With a cultural legacy imbued with the stain of a crippling patriarchal society, Korea has long had a history of encouraging sexual freedom among its men while strictly patrolling the female body by emphasizing chastity, marriage, and childbearing as their sole duty. Upon their return to a still unified Korea at the end of the war, and sullied by the forced touch of a foreign nation, these women were made to feel ashamed as victims of sexual slavery - ostracized by their own families, at times driven to suicide, and often laid to rest with the history of their traumatic past unakcnowledged. With Kim Hak-Sun bravely breaking the half-century silence over the atrocities inflicted upon her and thousands of other women, how does the residual trauma of a disparate patriarchal society reemerge in contemporary Korean diasporic literature?

Set in modern-day Seoul, Frances Cha’s debut novel If I Had Your Face follows the lives of four young women navigating the seeming impossibility of upward mobility in a gendered economic landscape that favors the offspring of the ultra-rich. All living in the same apartment building, each character experiences unique struggles as they attempt to overcome the trauma that has littered their lives. There is Kyuri, an “electrically beautiful” filial daughter who, after multiple surgeries, is employed at a high-end room salon where men pay for the company of beautiful women, often in the form of sex work; Ara, a K-Pop-obsessed hair stylist who is unable to speak after a traumatic childhood incident; Miho, an orphan and rising artist whose life intersects with the Korean elite after winning a scholarship to an art school in New York; and Wonna, abandoned by her mother and raised by an abusive grandmother, who must now contend with the realities of raising a child despite severe financial hardship.

With the World Economic Forum recently ranking South Korea 127th out of 153 countries for economic participation and opportunity for women, Cha’s novel is a stark reminder of the harsh realities that women in South Korea have consistently faced in order to progress within the myth of a meritocratic system. Kyuri, instilled with the values of a society that prioritizes aesthetic beauty, knew from a young age that in order to succeed she would need to undergo excruciating surgeries. Burdened with the mounting debt that accompanies these procedures, she laments her inability to seek opportunities outside of the world of room salons: “you work, work, work until your body is ruined and there is no way out but to keep working… you will move to a different shop in a different city with a different madam, but it will still be the same, and there is no escape.” This sentiment of helplessness in a community obsessed with production and profit is equally felt by Wonna. Finally pregnant after a handful of miscarriages, her meager income is threatened upon discovering the department she works for may cease to exist. With the additional news of a now jobless husband, she spends her hours day dreaming of providing her child with a bearable life, something she never had under the violent hand of her grandmother. Although Wonna does not explicitly display the physical wreckage of a traumatic past, Ara’s trauma reappears in the silence of her voice. During a trip back home to provincial Cheonju, she is compelled to relive the almost deadly beating she endured as a child after her mother urges her to meet the local hairdresser who witnessed the attack. When asked why she does not speak, she responds: “it was the price of surviving, things are a little different outside of Seoul.” Having grown up in the servant’s quarter of a historical family-owned estate, Ara has always operated within the power dynamics that exist between South Korea’s elite and poor working class. With those in power often wielding the loudest of voices, Ara is the embodiment of a powerless class living as voiceless vessels.

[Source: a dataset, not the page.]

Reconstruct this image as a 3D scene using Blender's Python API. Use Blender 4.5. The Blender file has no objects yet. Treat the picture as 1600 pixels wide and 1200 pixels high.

A year after Kim Hak-Sun spoke the past into the present, various Buddhist organizations throughout Korea raised funds to build what is now Nanum, in English, The House of Sharing. The facility houses and cares for the living victims of Japan’s sexual slavery, with many of the women cooking for each other, exchanging stories, and living for the future. Although at times Cha’s characters may seem stagnant in their progression towards a future governed by the expectations of a patriarchal system, much like the bond shared by the women who inhabit Nanum, there are undeniable feminist undertones that emerge through the camaraderie that each character shares.

With thousands of marginalized and oppressed communities struggling to survive in a neoliberal society that favors individual progress over collective action, perhaps we should allow the spectral figure of the comfort woman remind us of the power of female resiliency and the compassion that may emerge from traumatic pasts.